Clark: The documentary “Precious Knowledge” tells the story of how these efforts were designed at the request of the school district to improve math and English scores of Latinx students and when those scores not only went up, but surpassed the scores of white students, the efforts were attacked as “unAmerican” and “seditious.” The program was then systematically dismantled and state lawmakers worked to “outlaw” Ethnic Studies in schools. Nevertheless, the efforts of local teachers, families, and students, university faculty, and school boards have enabled elements of the program to be rebuilt; these efforts are on-going.
Why is UNLV’s Center for Multicultural Education being reactivated now? What has the center accomplished in recent years, and what do you hope the center will accomplish moving forward?

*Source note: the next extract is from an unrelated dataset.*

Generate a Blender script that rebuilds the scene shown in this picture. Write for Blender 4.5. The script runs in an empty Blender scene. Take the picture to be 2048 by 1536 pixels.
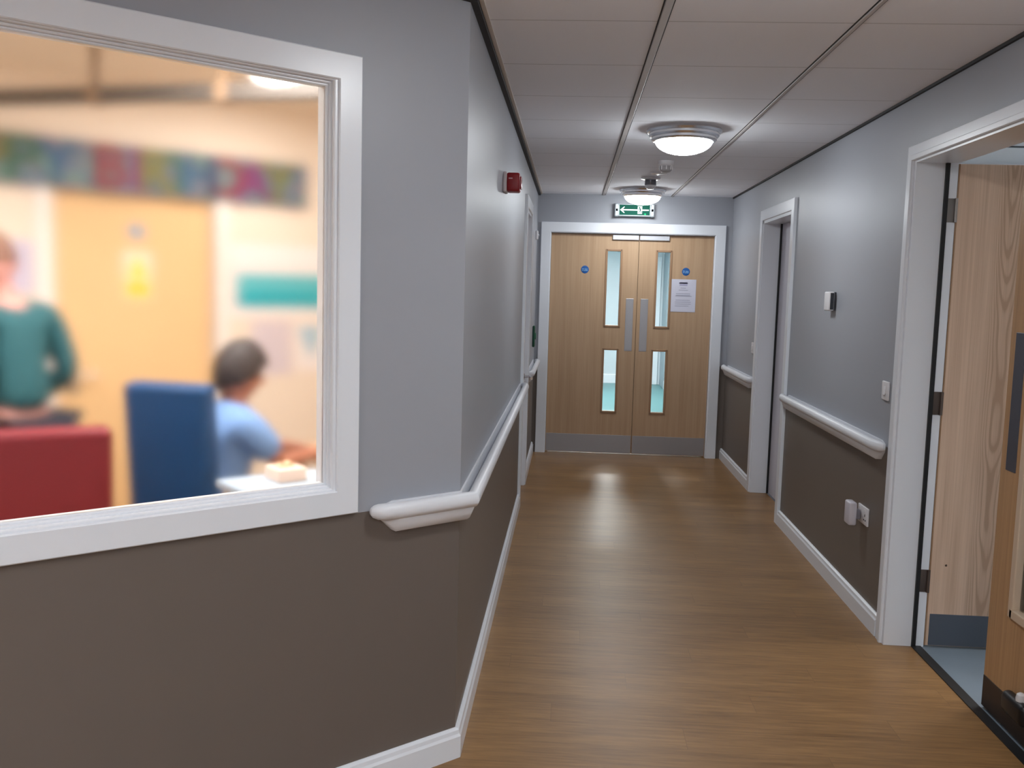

Clark: In 2004, Dr. Porter L. Troutman, professor emeritus in the UNLV College of Education, founded the CME. It’s important to acknowledge the role he played in establishing the center, to think about the historical context in which he did that. At the moment that it was established, it was much more difficult to establish than it would be today.
Dr. Troutman founded a journal and sustained it for many years. He brought together groups of people on campus in order to have conversations on how to create change — change in the College of Education, and campuswide — to improve educational outcomes for students of color in K-12 schools and higher education. We definitely want to build on that work. We want to build on those roots.
Marrun: Through our work with the CME, and through research, teaching, service, and advocacy, we hope to dismantle systems of educational oppression that disproportionately and negatively affect marginalized and minoritized students.
We’re super excited, and I think the hope for me is that we are able to realize, as one of the biggest goals for the center is that it stays around and continues to grow and becomes a space where people who engage with it can grow intellectually and consciously. And not just UNLV students and faculty, but people in the community. I hope the CME can become a large physical space — that extends learning and promotes educational activism.